To Matthew, as to the compilers of the lectionary, these moments on the mountaintop were reminiscent of the time when God gave the law and the commandments to Moses on Mount Sinai.  Back in that Exodus story, as we heard, the law was written on tablets of stone, fixed for ever, so that the people could follow the law and obey God’s commandments.  Later in the text God will command Moses to build the ark of the covenant, a sanctuary so that God could dwell with God’s people.  Even then, God would not be confined to the mountain but would come down, to the people, into their lives in the desert.   The people would be bound to God by covenant, and soon they will hear that the covenant extends into a future when the laws will not only be inscribed on stone but will be written in the hearts of all people.   Even a special ark, however beautiful, cannot contain God’s presence.  Always the logic of the covenant is outwards, revealing and sharing the divine light among all peoples.  

The transfiguration experience, then, cannot only be for the mountaintop.  It needs to be carried down, into the plain, into the people, into the everyday.  Just as Jesus shares the experience with his disciples, and God shares the beloved Son, so the disciples must learn to share, especially with those outside the inner circle, the crowd waiting down below.   How easy it can be, as we all know too well, to restrict the presence of God and of truth, to keep it for ourselves and those we approve of – how often do we experience this in our own society and church, and perhaps too in our own hearts.  But, the disciples come to realise, God’s presence cannot be restricted in this way, it cannot be fixed with tents and or with the rituals of our social life that contain but also exclude.  The disciples need to allow God to shape them, to open them up to the world around them.  Only then will the power of God to heal and save really flow through them, as it flows through Jesus.   

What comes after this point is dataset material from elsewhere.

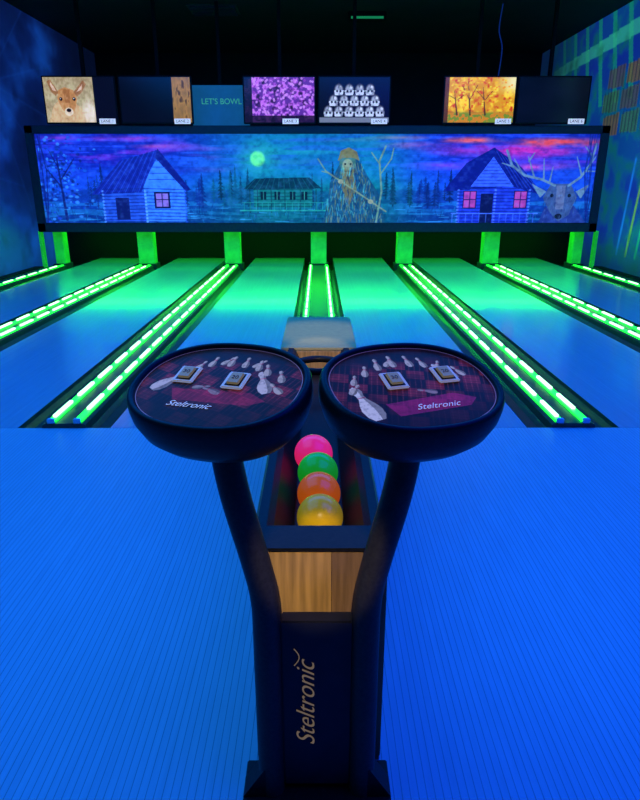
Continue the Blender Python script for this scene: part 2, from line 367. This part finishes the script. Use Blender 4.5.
# ---------------------------------------------------------------- televisions
M_screen=attr_mat('tv_screen',1.0,.2)
def tv(x,paint,lab,w=1.26,h=.76,zc=2.875,lx=.45,backlight=True):
    e=empty('television',(x,YM-.12,zc))
    box('casing',(-w/2,-.02,-h/2),(w/2,.05,h/2),M_black,e,.008)
    box('mount_arm',(-.06,.05,-.10),(.06,.30,.10),M_blacksoft,e)
    box('mount_pole',(-.03,.27,-.2),(.03,.33,ZC-zc),M_blacksoft,e)
    c=Canvas(0,74,0,46,150,94,(3,4,8)); paint(c)
    c.mesh('screen',lambda u,v:(-w/2+.025+(w-.05)*u,-.024,h/2-.025-(h-.05)*v),M_screen,e)
    box('lane_label',(lx-.15,-.035,-h/2+.0),(lx+.13,-.026,-h/2+.085),M_label,e)
    text('lane_label_text',lab,.07,(lx-.01,-.037,-h/2+.043),(math.pi/2,0,0),M_ink,e)
def p_deer(c):
    n=c.noise(10,10,3,1); nf=c.noise(2,3,3,5); c.mix(np.ones_like(n),(150,125,85)); c.mix(n,(190,175,130))
    c.poly([(2,46),(8,30),(16,22),(30,24),(42,36),(50,46)],(205,165,115)); c.ell(46,36,9,16,(235,215,185),.9,.5)
    c.poly([(13,22),(15,13),(22,10),(31,13),(34,22),(31,32),(27,39),(22,39),(17,32)],(185,125,70))
    c.poly([(20,12),(27,12),(26,26),(21,26)],(150,90,45),.7)
    c.poly([(15,15),(8,2),(4,4),(7,14),(12,19)],(150,100,60)); c.poly([(13,14),(8,5),(7,7),(9,13)],(220,180,150)); c.poly([(31,15),(42,3),(45,7),(40,15),(34,20)],(150,100,60)); c.poly([(34,15),(41,7),(40,12)],(220,180,150))
    c.ell(24,35,5,4.6,(230,205,170)); c.ell(24,33.5,2.8,2.1,(15,10,10)); c.ell(16.8,22,1.8,2,(10,6,6)); c.ell(30.8,22,1.8,2,(10,6,6)); c.ell(16.4,21.4,.5,.5,(240,240,240)); c.ell(30.4,21.4,.5,.5,(240,240,240))
    c.mix((nf-.5)*.6,(80,50,25)); c.mix(np.clip(.5-nf,0,1)*.6,(255,235,200))
    c.mix((c.X>52)*1.0,(6,6,14))
def p_bear(c):
    c.mix(np.clip(c.noise(20,20,2,3)-.3,0,1)*.3,(20,20,60))
    n=c.noise(3,8,3,2); m=(c.X>55)
    c.mix(m*1.0,(110,80,45)); c.mix(m*n,(200,140,60)); c.mix(m*np.clip((n-.58)*8,0,1)*.8,(50,35,20))
def p_purple(c):
    n=c.noise(3,3,2,3); n2=c.noise(5,4,2,8)
    c.mix(np.ones_like(n),(90,40,130)); c.mix(np.clip((n-.45)*5,0,1),(190,100,200)); c.mix(np.clip((n2-.6)*6,0,1),(40,15,60))
    r=np.random.RandomState(2)
    for k in range(160): 
        x,y=r.uniform(8,74),r.uniform(0,40); c.ell(x,y,1.5,1.5,(225,150,225) if k%3 else (150,60,170),.9,.5); c.ell(x,y,.5,.5,(90,30,120),.9,.5)
    c.mix((c.X<8)*.85,(8,5,20)); c.mix((c.Y>39)*.8,(20,10,30))
def p_helmets(c):
    c.mix(np.ones_like(c.X),(8,9,14)); n=c.noise(3,3,2,3)
    for row,(y,nn) in enumerate(((12,4),(23,5),(34,6))):
        for k in range(nn):
            x=37+(k-(nn-1)/2)*11; c.ell(x,y,5.2,6,(150,155,165),1,.4); c.poly([(x-5,y+1),(x+5,y+1),(x+4,y+6),(x-4,y+6)],(195,200,210)); c.ell(x+1.8,y-2,2,2,(225,225,230),.8,.6); c.ell(x-1.8,y+2,1.1,1.4,(10,10,15)); c.ell(x+1.8,y+2,1.1,1.4,(10,10,15)); c.seg((x,y-6),(x,y-2),.6,(60,60,70))
    c.mix((n-.5)*1.2,(10,10,20))
    c.mix((c.Y>41)*.9,(120,125,135))
def p_autumn(c):
    n=c.noise(6,6,4,5); n2=c.noise(3,3,3,6)
    c.mix(np.ones_like(n),(215,140,15)); c.mix(np.clip((n-.45)*4,0,1),(255,205,40)); c.mix(np.clip((n2-.58)*5,0,1),(200,60,10))
    c.mix(np.clip((c.X-50)/20,0,1)*np.clip((20-c.Y)/12,0,1),(240,220,150))
    c.mix(np.clip((c.Y-34)/3,0,1),(110,130,30)); c.mix(np.clip((c.Y-34)/3,0,1)*(n2>.5),(200,120,20))
    for x,y in ((24,4),(40,10),(10,14)): c.seg((x+4,38),(x,y),1.8,(60,30,15),.9,.5); c.seg((x+2,24),(x+10,y+4),.8,(60,30,15),.8); c.seg((x+2,22),(x-6,y+4),.8,(60,30,15),.8)
    r=np.random.RandomState(3)
    for k in range(120): c.ell(r.uniform(3,72),r.uniform(0,34),1.6,1.2,[(255,215,50),(240,120,10),(255,180,20)][k%3],.7,.5)
    c.mix((c.X<4)*.8,(60,30,10))
def p_dark(c): c.mix(np.clip(c.noise(20,14,3,11)-.25,0,1)*.5,(15,20,50))
tv(-4.13,p_deer,'LANE 1'); tv(-2.82,p_bear,'LANE 2'); tv(-.68,p_purple,'LANE 3',lx=.2); tv(.62,p_helmets,'LANE 4'); tv(2.79,p_autumn,'LANE 5'); tv(4.07,p_dark,'LANE 6')
sg=empty('illuminated_sign',(-1.78,YM+.40,2.85))
box('sign_panel',(-.52,0,-.37),(.52,.04,.33),mat('sign_teal',(.02,.10,.2),.5,0,(.005,.08,.2),.8,var=.4,nscale=3),sg)
text('sign_text',"LET'S BOWL",.135,(0.02,-.01,.06),(math.pi/2,0,0),mat('sign_green',(.1,.5,.3),.5,0,(.05,.4,.2),.7),sg)
box('sign_post',(-.03,.04,-.2),(.03,.09,ZC-2.85),M_blacksoft,sg)
v=empty('ceiling_vent',(-1.9,13,ZC)); 
for k in range(6): box('slat',(-.4,-.3+k*.1,-.05),(.4,-.25+k*.1,-.01),M_frame,v)
box('vent_frame',(-.45,-.36,-.012),(.45,.3,0),M_frame,v)
l=empty('green_ceiling_lamp',(.9,13.2,ZC-.02)); box('housing',(-.35,-.1,-.12),(.35,.1,.02),M_blacksoft,l,.01); box('lens',(-.3,-.104,-.10),(.3,-.09,-.06),mat('lamp_green',(.05,.4,.15),.4,0,(.01,.28,.1),.6),l)
cab=empty('hanging_cable'); tube('cord',smoothpath([(3.25,12.6,ZC),(3.22,12.6,4.1),(3.3,12.6,3.8),(3.27,12.6,3.3)]),.010,mat('cord_blue',(.02,.06,.3),.5,0,(.01,.05,.4),.2),cab)

# ---------------------------------------------------------------- ball return
br=empty('ball_return')
W2=.165; YR0=1.30; YR1=3.23; ZT=.67
box('cabinet_side_l',(-W2-.004,YR0,0),(-W2+.02,YR1,.60),M_wood2,br,.002)
box('cabinet_side_r',(W2-.02,YR0,0),(W2+.004,YR1,.60),M_wood2,br,.002)
box('cabinet_front_l',(-W2,YR0-.012,0),(.03,YR0+.006,.662),M_wood,br,.001)
box('cabinet_front_r',(.031,YR0-.012,0),(W2,YR0+.006,.662),M_wood2,br,.001)
box('tray_floor',(-W2+.02,YR0+.02,.50),(W2-.02,YR1,.53),M_black,br)
for s,nm in ((-1,'l'),(1,'r')):
    extrude_profile('tray_rim_'+nm,[(s*.148,.52),(s*.168,.56),(s*.168,.655),(s*.16,.67),(s*.135,.67),(s*.118,.655),(s*.075,.556),(s*.075,.53)][::s],YR0+.007,YR1,M_black,br)
box('tray_lip',(-.155,YR0-.013,.662),(.155,YR0+.10,.673),M_black,br,.004)
rg=bpy.data.meshes.new('lift_ring'); bm=bmesh.new()
N=40
for i in range(N):
    for j in range(10):
        a=2*math.pi*i/N; b=2*math.pi*j/10; R=.115; rr=.017
        bm.verts.new(((R+rr*math.cos(b))*math.cos(a),(R+rr*math.cos(b))*math.sin(a),rr*math.sin(b)))
bm.verts.ensure_lookup_table()
for i in range(N):
    for j in range(10):
        bm.faces.new([bm.verts[q] for q in (i*10+j,((i+1)%N)*10+j,((i+1)%N)*10+(j+1)%10,i*10+(j+1)%10)])
bm.to_mesh(rg); bm.free(); rg.materials.append(M_black)
for p in rg.polygons: p.use_smooth=True
o=link(bpy.data.objects.new('lift_ring',rg),br); o.location=(0,2.95,.655)
box('hood_body',(-.20,YR1,0),(.20,4.05,.64),M_wood,br,.004)
box('hood_top',(-.205,YR1-.005,.655),(.205,4.055,.672),M_greytop,br,.006)
box('hood_front_band',(-.20,YR1-.02,.54),(.20,YR1,.657),M_wood,br,.004)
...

In these moments on the mountain, then, the disciples are coming to learn what divine love is like, the liberation that it offers but also the demands that it makes.  They cannot hold onto it, fix it and keep it, it’s a love that must be offered to others, not just divided and rationed out but given up completely – for only then is it truly known.  This is the lesson that Jesus teaches them as they walk down the mountain, as he warns them of his passion that is to come, of the time when he will be lifted up on the cross in suffering and anguish.  He knows that only then will the disciples truly understand the cost of God’s love, what it means truly to let go of their own needs, their own safe ways of doing things, and to trust instead in the eternal power of God, to heal and save all people.  Their fear on the mountain top will seem nothing compared to the darkness of Good Friday – and yet Jesus will still come to them with words of comfort and peace, with the radiance, with the glory, of his divine power.  He will enable them to live open to divine love, not clinging to possessions and the conventions of this passing world, but guided instead by his divine vision of openness and abundance.

What might God’s love mean down in the plain, in the valleys below the mountain?  Perhaps we see something of it in a poem by the German author Richard Dehmel, set famously to music by Arnold Schoenberg, a poem that is called ‘Transfigured Night’.  It tells of a couple walking through a bare cold wood in darkness, the jagged mountaintops just visible beyond them.  The woman is silent, burdened by the shame of carrying another man’s child, until her sadness bursts forth in a stumbling confession.   After an anxious moment the man replies, not to condemn but to draw that unborn child into the couple’s own love.  That love, he says, will transfigure the stranger’s child, just as you, my love, have transfused me with splendour.  It is a moment of forgiveness, of reconciliation, a moment above all of love.  Not only the child but the whole night is transfigured, verklärte in German with its overtones of radiance and light.  The bare cold wood becomes the high bright night.

In Dehmel’s poem, there is no jealousy, no recrimination, not even any concern for the niceties of social convention.  There is only the love that can make all things new – if we have the courage to embrace it.  It’s a love not contained up in the mountains but streaming down to the plains, the woods, the everyday moments of all our interactions – a love that can be painful, heartbreaking even, but a love that nothing can overcome.   Just as Jesus invited his disciples to share with him in that dramatic moment of openness to God, so we too are invited to share in God’s presence and abundance – open to him and to each other.